48. Ce n’est donc qu’à titre surabondant (ibidem) que la Cour constate, d’une part, que, dans le cadre de la procédure introduite par des ONG et cinq individus, dont quatre des requérants, en vue de l’annulation du décret du 12 décembre 2016, le Conseil constitutionnel a examiné les dispositions litigieuses du code pénal à l’aune du droit au respect de la vie privée, du droit à l’autonomie personnelle et à la liberté sexuelle et du droit à la protection de la santé, et les a déclarées conformes à la Constitution (paragraphe 11 ci‑dessus). D’autre part, dans sa décision consécutive du 7 juin 2019, le Conseil d’État a écarté ces mêmes griefs en renvoyant à la décision du Conseil constitutionnel, ainsi que le grief tiré de l’article 8 de la Convention, au motif qu’ « alors même qu’elles sont susceptibles de viser des actes sexuels se présentant comme accomplis librement entre adultes consentants dans un espace privé, les dispositions litigieuses ne peuvent, eu égard aux finalités d’intérêt général qu’elles poursuivent, être regardées comme constituant une ingérence excessive dans l’exercice du droit au respect de la vie privée protégé par [cette disposition] » (paragraphe 12 ci-dessus). Il apparaît ainsi que, dans une certaine mesure du moins, le juge interne s’est prononcé sur les questions qui sont soumises à la Cour dans le cadre des présentes requêtes.

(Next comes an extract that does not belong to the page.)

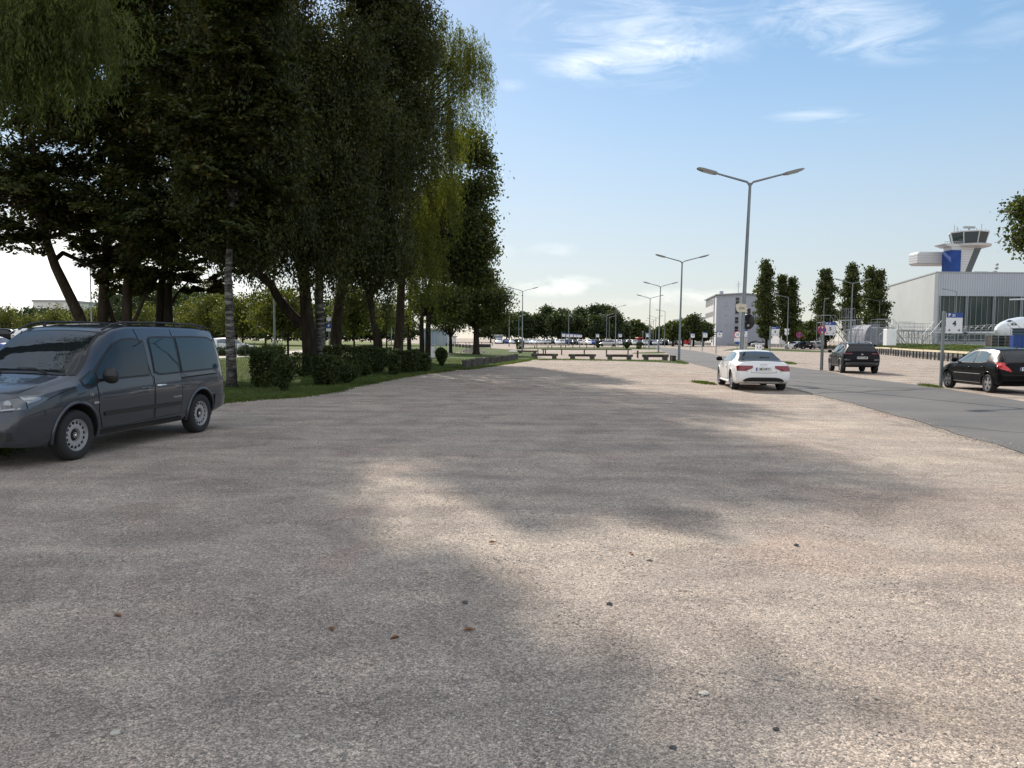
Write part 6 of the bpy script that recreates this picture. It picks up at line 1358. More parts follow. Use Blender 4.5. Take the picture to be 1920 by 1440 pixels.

49. Il convient donc de rejeter l’exception préliminaire relative à l’épuisement des vois de recours internes soulevée par le Gouvernement.
- Conclusion sur la recevabilité
50. Constatant par ailleurs que les requêtes ne sont pas manifestement mal fondées au sens de l’article 35 § 3 a) de la Convention et qu’elles ne se heurtent à aucun autre motif d’irrecevabilité, la Cour les déclare recevables.
Par ces motifs, la Cour,
Décide, à l’unanimité, de joindre les requêtes ;
Déclare, à la majorité, les requêtes recevables, tous moyens de fond réservés.
Fait en français puis communiqué par écrit le 31 août 2023.